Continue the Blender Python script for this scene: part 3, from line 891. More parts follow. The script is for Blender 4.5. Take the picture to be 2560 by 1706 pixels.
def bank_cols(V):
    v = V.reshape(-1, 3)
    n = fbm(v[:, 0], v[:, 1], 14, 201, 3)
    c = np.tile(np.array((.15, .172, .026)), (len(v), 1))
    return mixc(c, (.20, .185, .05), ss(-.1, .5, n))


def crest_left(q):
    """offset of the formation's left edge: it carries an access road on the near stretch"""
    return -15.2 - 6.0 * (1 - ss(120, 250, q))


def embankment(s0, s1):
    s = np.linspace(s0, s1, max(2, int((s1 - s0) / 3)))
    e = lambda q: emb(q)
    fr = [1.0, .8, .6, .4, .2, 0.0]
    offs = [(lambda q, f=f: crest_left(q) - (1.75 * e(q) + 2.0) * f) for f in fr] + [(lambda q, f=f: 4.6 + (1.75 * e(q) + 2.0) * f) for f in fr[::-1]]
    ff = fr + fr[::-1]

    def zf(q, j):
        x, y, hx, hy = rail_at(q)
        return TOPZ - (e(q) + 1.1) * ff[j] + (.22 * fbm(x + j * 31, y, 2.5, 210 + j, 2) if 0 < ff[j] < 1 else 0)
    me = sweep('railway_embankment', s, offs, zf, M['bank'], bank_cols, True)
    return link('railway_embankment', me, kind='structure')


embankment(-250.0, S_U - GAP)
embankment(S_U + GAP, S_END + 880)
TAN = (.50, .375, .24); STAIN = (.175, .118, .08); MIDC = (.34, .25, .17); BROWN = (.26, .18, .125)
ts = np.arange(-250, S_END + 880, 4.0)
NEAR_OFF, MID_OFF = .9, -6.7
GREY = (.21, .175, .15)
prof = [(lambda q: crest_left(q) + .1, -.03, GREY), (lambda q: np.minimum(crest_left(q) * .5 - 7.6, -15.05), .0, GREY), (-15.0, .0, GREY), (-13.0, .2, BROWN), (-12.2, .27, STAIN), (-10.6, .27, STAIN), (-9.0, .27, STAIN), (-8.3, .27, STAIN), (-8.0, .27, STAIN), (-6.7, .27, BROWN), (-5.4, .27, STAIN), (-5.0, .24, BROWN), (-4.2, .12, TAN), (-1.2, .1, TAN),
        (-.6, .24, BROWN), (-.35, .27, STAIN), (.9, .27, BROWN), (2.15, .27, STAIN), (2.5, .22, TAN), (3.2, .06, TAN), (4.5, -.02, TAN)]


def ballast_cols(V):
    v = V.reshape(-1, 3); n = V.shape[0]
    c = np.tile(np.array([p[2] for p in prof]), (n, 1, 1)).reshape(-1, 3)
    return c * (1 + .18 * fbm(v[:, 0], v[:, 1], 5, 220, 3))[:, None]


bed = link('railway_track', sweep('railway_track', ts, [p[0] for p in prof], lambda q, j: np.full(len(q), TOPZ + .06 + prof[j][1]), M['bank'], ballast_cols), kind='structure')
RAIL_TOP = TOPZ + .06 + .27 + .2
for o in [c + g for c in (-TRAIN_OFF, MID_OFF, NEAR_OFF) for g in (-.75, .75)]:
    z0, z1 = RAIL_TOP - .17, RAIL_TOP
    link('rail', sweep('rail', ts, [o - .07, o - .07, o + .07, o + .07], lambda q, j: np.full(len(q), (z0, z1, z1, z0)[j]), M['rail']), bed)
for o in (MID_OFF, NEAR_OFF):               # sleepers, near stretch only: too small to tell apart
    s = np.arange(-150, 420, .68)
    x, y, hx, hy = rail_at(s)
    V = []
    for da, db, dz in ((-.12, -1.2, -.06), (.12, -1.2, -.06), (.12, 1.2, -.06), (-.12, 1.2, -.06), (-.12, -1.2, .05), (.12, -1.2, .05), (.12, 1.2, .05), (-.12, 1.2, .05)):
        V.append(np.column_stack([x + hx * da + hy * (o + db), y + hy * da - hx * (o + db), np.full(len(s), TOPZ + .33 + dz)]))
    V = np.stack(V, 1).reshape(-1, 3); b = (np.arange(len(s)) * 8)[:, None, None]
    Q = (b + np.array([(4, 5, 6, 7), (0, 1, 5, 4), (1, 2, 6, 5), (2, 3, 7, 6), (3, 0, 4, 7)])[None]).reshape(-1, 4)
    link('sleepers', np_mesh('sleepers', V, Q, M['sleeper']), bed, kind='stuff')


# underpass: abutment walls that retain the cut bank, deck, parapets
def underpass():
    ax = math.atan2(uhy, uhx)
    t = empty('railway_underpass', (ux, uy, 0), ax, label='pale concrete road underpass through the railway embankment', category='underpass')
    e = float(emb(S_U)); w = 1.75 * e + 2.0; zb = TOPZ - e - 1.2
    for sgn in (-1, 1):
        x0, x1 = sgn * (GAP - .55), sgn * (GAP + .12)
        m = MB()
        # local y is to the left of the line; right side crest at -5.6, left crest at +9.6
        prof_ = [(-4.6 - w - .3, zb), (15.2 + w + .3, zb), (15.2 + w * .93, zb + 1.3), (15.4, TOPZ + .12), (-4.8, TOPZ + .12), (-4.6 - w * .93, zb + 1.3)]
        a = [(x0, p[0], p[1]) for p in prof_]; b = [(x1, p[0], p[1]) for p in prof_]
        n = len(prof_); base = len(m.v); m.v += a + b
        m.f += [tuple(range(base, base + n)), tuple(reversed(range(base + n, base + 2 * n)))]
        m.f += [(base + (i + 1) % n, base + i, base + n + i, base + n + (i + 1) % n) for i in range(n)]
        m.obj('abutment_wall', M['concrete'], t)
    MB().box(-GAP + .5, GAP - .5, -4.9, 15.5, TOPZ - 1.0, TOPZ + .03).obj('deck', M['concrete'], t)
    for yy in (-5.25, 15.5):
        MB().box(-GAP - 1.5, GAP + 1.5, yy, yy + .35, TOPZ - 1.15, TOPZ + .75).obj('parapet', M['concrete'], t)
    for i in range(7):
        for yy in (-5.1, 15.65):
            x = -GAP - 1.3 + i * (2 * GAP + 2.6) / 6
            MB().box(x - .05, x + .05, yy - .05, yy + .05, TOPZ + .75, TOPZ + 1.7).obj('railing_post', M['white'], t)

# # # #

#### Your goal
Only the lines from the one with "prof = [(lambda" to the one with "M['sleeper']), bed, kind='stuff')" are wanted; extract them exactly, both ends included.

#### Exercise output
prof = [(lambda q: crest_left(q) + .1, -.03, GREY), (lambda q: np.minimum(crest_left(q) * .5 - 7.6, -15.05), .0, GREY), (-15.0, .0, GREY), (-13.0, .2, BROWN), (-12.2, .27, STAIN), (-10.6, .27, STAIN), (-9.0, .27, STAIN), (-8.3, .27, STAIN), (-8.0, .27, STAIN), (-6.7, .27, BROWN), (-5.4, .27, STAIN), (-5.0, .24, BROWN), (-4.2, .12, TAN), (-1.2, .1, TAN),
        (-.6, .24, BROWN), (-.35, .27, STAIN), (.9, .27, BROWN), (2.15, .27, STAIN), (2.5, .22, TAN), (3.2, .06, TAN), (4.5, -.02, TAN)]


def ballast_cols(V):
    v = V.reshape(-1, 3); n = V.shape[0]
    c = np.tile(np.array([p[2] for p in prof]), (n, 1, 1)).reshape(-1, 3)
    return c * (1 + .18 * fbm(v[:, 0], v[:, 1], 5, 220, 3))[:, None]


bed = link('railway_track', sweep('railway_track', ts, [p[0] for p in prof], lambda q, j: np.full(len(q), TOPZ + .06 + prof[j][1]), M['bank'], ballast_cols), kind='structure')
RAIL_TOP = TOPZ + .06 + .27 + .2
for o in [c + g for c in (-TRAIN_OFF, MID_OFF, NEAR_OFF) for g in (-.75, .75)]:
    z0, z1 = RAIL_TOP - .17, RAIL_TOP
    link('rail', sweep('rail', ts, [o - .07, o - .07, o + .07, o + .07], lambda q, j: np.full(len(q), (z0, z1, z1, z0)[j]), M['rail']), bed)
for o in (MID_OFF, NEAR_OFF):               # sleepers, near stretch only: too small to tell apart
    s = np.arange(-150, 420, .68)
    x, y, hx, hy = rail_at(s)
    V = []
    for da, db, dz in ((-.12, -1.2, -.06), (.12, -1.2, -.06), (.12, 1.2, -.06), (-.12, 1.2, -.06), (-.12, -1.2, .05), (.12, -1.2, .05), (.12, 1.2, .05), (-.12, 1.2, .05)):
        V.append(np.column_stack([x + hx * da + hy * (o + db), y + hy * da - hx * (o + db), np.full(len(s), TOPZ + .33 + dz)]))
    V = np.stack(V, 1).reshape(-1, 3); b = (np.arange(len(s)) * 8)[:, None, None]
    Q = (b + np.array([(4, 5, 6, 7), (0, 1, 5, 4), (1, 2, 6, 5), (2, 3, 7, 6), (3, 0, 4, 7)])[None]).reshape(-1, 4)
    link('sleepers', np_mesh('sleepers', V, Q, M['sleeper']), bed, kind='stuff')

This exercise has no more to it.